Updated: Nov 21, 2024




Never before in history has there been more debate about how a baby should sleep. Historically, in a way or another, parents of every culture have co-slept with their infants. Yet, recent studies have brought up to light the dangers of it sending our infants to flat, hard, empty bassinets and cribs where none of us could endure ten minutes of sleep, at least in the US. It’s all about reducing the chances of SIDS, suffocation, and other dangers. But this debate has brought so much shame, anxiety, and stress for parents of infants that you have to wonder if it’s necessary or even effective. 

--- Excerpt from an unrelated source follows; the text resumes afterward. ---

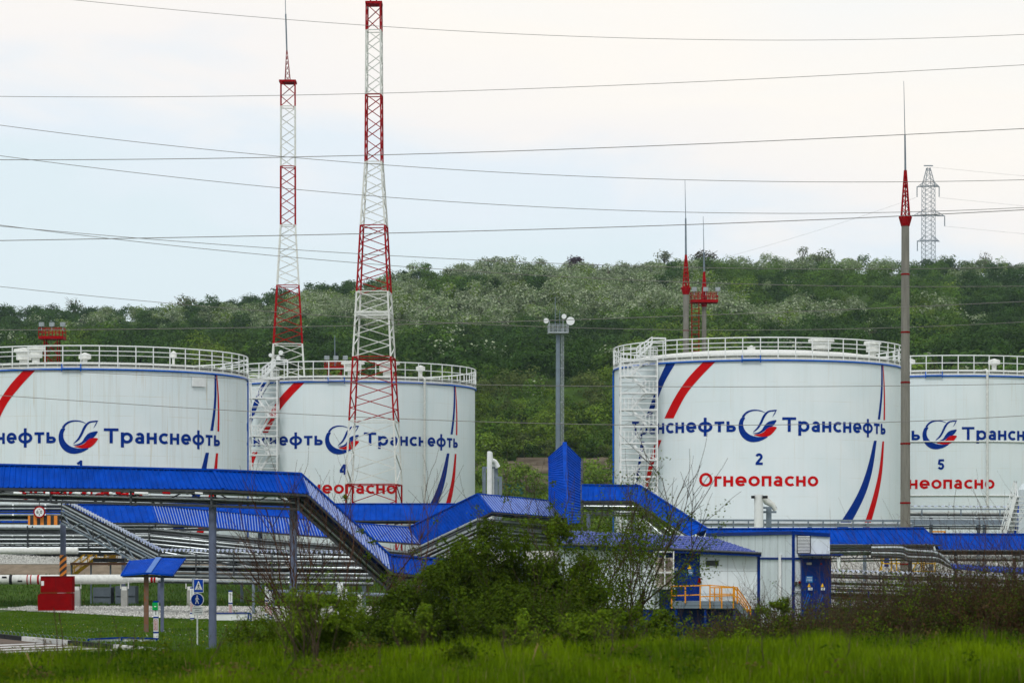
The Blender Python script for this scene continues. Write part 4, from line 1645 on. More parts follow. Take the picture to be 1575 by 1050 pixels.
# ------------------------------------------------------------------ small blue canopy
root = thing('small_canopy', 'small low blue pitched canopy on two thin grey posts', 'canopy', P(240, 945, 141))
A_, B_, C_, D_, M1, M2 = P(186, 884.5, 140.2), P(200, 862, 142.3), P(285, 858.5, 142.3), P(266, 884, 140.2), P(228, 881, 140.1), P(244, 857.5, 142.2)
rf = MB()
for q in ((A_, M1, M2, B_), (M1, D_, C_, M2)):
    rf.quad(*q)
    rf.quad(*[p - Vector((0, 0, .05)) for p in reversed(q)])
    for k in range(1, 14):
        rf.bar(q[0].lerp(q[1], k / 14), q[3].lerp(q[2], k / 14), .03, .035)
for a, b in ((A_, M1), (M1, D_), (A_, B_), (D_, C_)):
    rf.bar(a, b, .05, .09)
rf.build('roof_panel', M_BLUE, root)
MB().bar(M1 + Vector((0, 0, .03)), M2 + Vector((0, 0, .03)), .3, .03).build('ridge_cap', mat('bright_blue_cap', (0.06, 0.15, 0.42), rough=.3), root)
for x, y0_, w_, m_ in ((225, 946, .24, M_RUST), (249.5, 948, .16, M_COLUMN)):
    p = P(x, 882, 140.8)
    MB().box((p.x - w_ / 2, p.y - .08, 0), (p.x + w_ / 2, p.y + .08, p.z)).build('post', m_, root)
MB().bar(P(188, 886, 140.8), P(268, 886, 140.8), .08, .1).build('crossbeam', M_STEEL, root)

# ------------------------------------------------------------------ white pipeline on pedestals
root = thing('pipeline', 'thick white pipeline with red and black bands on short pedestals', 'pipeline', P(100, 900, 168), 'white pipelines')
yP = 206
pp = MB().tube([P(-190, 891.5, yP), P(190, 890.2, yP), P(203, 891, yP + .6)], [.37, .37, .24], 24)
pp.tube([P(200, 891, yP + .6), P(560, 889, yP + 6)], .23, 20)
smooth_by_angle(pp.build('pipe', M_WHITEW, root), 40)
for x, m_, w_ in ((42, M_RED, 1.6), (47.5, M_RED, 1.6), (58, M_RED, 3.0), (15, M_BLACK, 4.5), (232, M_RED, 3), (237, M_RED, 2)):
    r_ = .38 if x < 195 else .24
    MB().tube([P(x, 890.8, yP + (0 if x < 195 else 1.0)), P(x + w_, 890.8, yP + (0 if x < 195 else 1.0))], r_, 24).build('marking_band', m_, root)
mk = MB()
for x, y in ((3, 887), (27, 893)):
    a, b = P(x, y + 1.2, yP - .4), P(x + 7, y - 1.2, yP - .4)
    mk.box((a.x, a.y, a.z), (b.x, a.y + .06, b.z))
mk.build('marking_plate', M_BLACK, root)
for x, w_ in ((-60, .42), (118.5, .26), (191.5, .24), (292, .20)):
    yy = yP + (0 if x < 195 else 1.7)
    p = P(x, 905, yy)
    pd = MB()
    g0 = float(ground(p.x, yy))
    pd.box((p.x - w_, p.y - .3, g0 - .1), (p.x + w_, p.y + .3, p.z - .1))
    pd.build('pedestal', M_CONCB, root)
    sd = MB().box((p.x - w_ * .8, p.y - .3, p.z - .1), (p.x + w_ * .8, p.y + .3, p.z + .18))
    sd.bar(p + Vector((-.3, 0, 0)), p + Vector((-.3, 0, .55)), .07).bar(p + Vector((.3, 0, 0)), p + Vector((.3, 0, .55)), .07)
    sd.build('saddle', M_WHITEW, root)
# grey low pipe at the right of the lawn
root = thing('pipeline', 'thin grey pipe running low above the lawn toward the dark shrubs', 'pipeline', P(480, 915, 176), 'low grey pipes')
smooth_by_angle(MB().tube([P(418, 908.5, 176), P(460, 909.5, 176), P(700, 918, 176)], .115, 12).build('pipe', M_GREYST, root), 40)
for x in (553, 620):
    p = P(x, 912, 176)
    MB().box((p.x - .16, p.y - .15, 0), (p.x + .16, p.y + .15, p.z - .08)).build('pedestal', M_WHITEW, root)

# ------------------------------------------------------------------ red fire cabinet
root = thing('fire_cabinet', 'dark red two part metal fire cabinet in front of the striped column', 'cabinet', P(85, 938, 160))
yc = 189
a, b = P(58, 937, yc), P(110.5, 911.5, yc)
lo = MB()
lo.poly([P(58, 938.5, yc), P(110.5, 938.5, yc), P(110.5, 911.8, yc), P(62, 911.8, yc), P(58, 915, yc)], (0, 1.2, 0))
lo.build('lower_cabinet', M_REDD, root)
up_ = MB()
a, b = P(62.5, 910.6, yc), P(111, 885.5, yc)
up_.box((a.x, a.y - .05, a.z), (b.x, a.y + 1.15, b.z))
up_.build('upper_cabinet', M_REDD, root)
seams = MB()
for x in (86,):
    seams.bar(P(x, 909, yc - .04), P(x, 887, yc - .04), .03)
seams.bar(P(62.5, 886.3, yc - .04), P(111, 886.3, yc - .04), .06)
seams.build('door_trim', mat('deep_red', (.09, .002, .003), rough=.6), root)
a, b = P(63.2, 900, yc - .07), P(67.5, 893, yc - .07)
MB().box((a.x, a.y, a.z), (b.x, a.y + .02, b.z)).build('notice_sticker', M_WHITE, root)
MB().box(tuple(P(88, 911.8, yc)), tuple(P(102, 910.8, yc + 1))).build('base_strip', M_WHITE, root)
MB().box((P(42, 0, yc).x, yc - .2, 0), (P(112, 0, yc).x, yc + 1.5, .10)).build('plinth', M_CONCB, root)

# grey concrete blocks behind the pipeline
bl = MB()
for k, (x0_, x1_, r) in enumerate([(143, 176, 903), (177, 213, 901)]):
    a, b = P(x0_, 0, 212), P(x1_, 0, 214)
    bl.box((a.x, 212 + k * .1, 0), (b.x, 214, zpx(r, 212)))
    bl.box((a.x + .05, 211.9 + k * .1, zpx(r, 212) * .5), (b.x - .05, 212.1 + k * .1, zpx(r, 212) * .5 + .04))
tag(bl.build('retaining_block', M_CURTAIN), 'dark grey retaining block behind the white pipeline', 'retaining block')

# long pale pipe and grey kerb wall in front of the gravel bank at the far left
o = MB().tube([P(-200, 847, 200), P(120, 846.5, 200)], .24, 16).build('pipeline', M_WHITEW)
smooth_by_angle(o, 40)
tag(o, 'pale pipe lying in front of the gravel bank at the far left', 'pipeline', 'white pipelines')
o = MB().box(tuple(P(-200, 872, 238)), tuple(P(182, 868.5, 238.4))).build('low_wall', M_CONCB)
tag(o, 'low pale concrete kerb wall at the foot of the gravel bank', 'low wall')
# rusty-topped beam left of the canopy
root = thing('service_platform', 'low grey deck with a rusty edge beside the yellow stairs', 'platform', P(165, 880, 213))
MB().box(tuple(P(108, 868.5, 213)), tuple(P(200, 864.5, 215))).build('deck_edge', M_RUST, root)
MB().box(tuple(P(143, 864, 214.2)), tuple(P(196, 858, 216))).build('cover_plate', M_STEEL, root)
lg = MB()
for x in (110, 140, 170, 198):
    lg.bar(P(x, 868, 214), Vector((P(x, 0, 214).x, 214, 0)), .12)
lg.build('legs', M_GREYST, root)


def yellow_stairs(x0, y0, x1, y1, Y, label, n=6):
    root = thing('yellow_stairs', label, 'stairs', (P(x0, y0, Y).x, Y, P(x0, y0, Y).z), 'yellow steel access stairs')
    st, hr = MB(), MB()
    for dy in (0, .8):
        a, b = P(x0, y0, Y) + Vector((0, dy, 0)), P(x1, y1, Y) + Vector((0, dy, 0))
        st.bar(a, b, .06, .2)
        for h in (.55, 1.05):
            hr.bar(a + Vector((0, 0, h)), b + Vector((0, 0, h)), .06)
        for t in np.linspace(0, 1, 4):
            q = a.lerp(b, t)
            hr.bar(q, q + Vector((0, 0, 1.05)), .07)
        c = b + Vector((1.6, 0, 0))
        hr.bar(b + Vector((0, 0, 1.05)), c + Vector((0, 0, 1.05)), .07)
        hr.bar(b + Vector((0, 0, .5)), c + Vector((0, 0, .5)), .06)
        hr.bar(c, c + Vector((0, 0, 1.05)), .08)
        hr.bar(b + Vector((.8, 0, 0)), b + Vector((.8, 0, 1.05)), .08)
        hr.bar(b, c, .06, .14)
    for t in np.linspace(.05, .95, n):
        q = P(x0, y0, Y).lerp(P(x1, y1, Y), t)
        st.box((q.x - .12, Y, q.z), (q.x + .12, Y + .8, q.z + .03))
    st.build('stair_flight', M_YEL, root)
    hr.build('handrail', M_YEL, root)


yellow_stairs(112, 884, 146, 858, 219, 'yellow steel stairs and railing behind the diving pipe bundle')
yellow_stairs(166, 868, 178, 862, 218, 'short yellow railed step right of the larger yellow stairs', 3)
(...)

I’m in no way advocating for co-sleeping, we don’t do it ourselves, for the most. We’re too scare to even consider it, too anxious, too worried that something bad would happen to our little baby because we gave into our natural instinct of having our baby close at all times, including bedtime. But as often happens when you have an actual flesh and bone newborn in your arms at night, instead of hypothetical babies in a study, you start reanalyzing things. When it’s dark, and the baby wakes up to feed, you do so, and then proceed to rock the baby to sleep with the last drop of strength left in your body after days or weeks or even months of sleep deprivation. When baby is not having it and wakes up as soon as his little swaddle wrapped foot touches the bassinet, and you cringe. When you decide to continue rocking sitting down because you can do the passing no more and all of the sudden you open your eyes without knowing how long you’ve had them closed and you panic, baby is ok, sleeping soundly in your arms, this time at least. Then, you find yourself re-evaluating if co-sleeping is really less safe than that. If it’s less safe than falling asleep with your baby in your arms and drop him. If it’s less safe than having a broken down parent. If it’s worst than a baby failing to thrive because they’re not having as much sleep as they need to grow properly. Then, you start reconsidering your previous beliefs.


As a parent of an infant I’m in that stage of life right now. I haven’t had more than 3 hour of sleep in one night for weeks, never in one stretch. “Sleep when baby sleeps” has gotta be the stupidest advice ever. When baby sleeps during the day, if I even manage to put him down on my bed or some other place where he shouldn’t be sleeping like a swing, I have piles of laundry, dirty bottles and pump parts, and other million chores to do. So what do I do? I do my best, me and my partner, while hoping time would fly and one day we wake up and he’s already 4, 5, or 6 months old and I can write about baby led vs purees or some other boring subject instead of how we need to put on a brave face while living in panic.